LONDON - Egypt is to give up one of its two floating liquefied natural gas (LNG) terminals as it winds down imports of the super-chilled fuel, agreeing to pay a fee to Norway's Hoegh LNG for ending the charter early.

Hoegh said on Monday Egypt Natural Gas Holding (EGAS) has agreed to pay the difference between its contract for the terminal, called a floating storage and regasification unit (FSRU), and a new contract with a third party.

Egypt began importing LNG in 2015 when its own diminishing gas output failed to keep up with soaring domestic demand. It hired the Hoegh Gallant from Hoegh LNG and the BW Singapore from the BW Group in 2015, with both deals due to run until 2020.
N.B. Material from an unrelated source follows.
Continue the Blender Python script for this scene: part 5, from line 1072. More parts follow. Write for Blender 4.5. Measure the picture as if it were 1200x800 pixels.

But the FSRUs were always meant to be a stop-gap solution while major gas discoveries were developed, including the giant Zohr field, which began production last December. Egypt said last month it would no longer import LNG.

Both the Hoegh Gallant and BW Singapore remain moored close to each other at the Ain Sukhna port in the Gulf of Suez, according to Refinitiv Eikon data. Hoegh said the Hoegh Gallant will begin operating as a normal LNG carrier.

"The amended contract is expected to become effective in October 2018 and will run to April 2020, the termination date of the original five-year FSRU contract," Hoegh LNG said.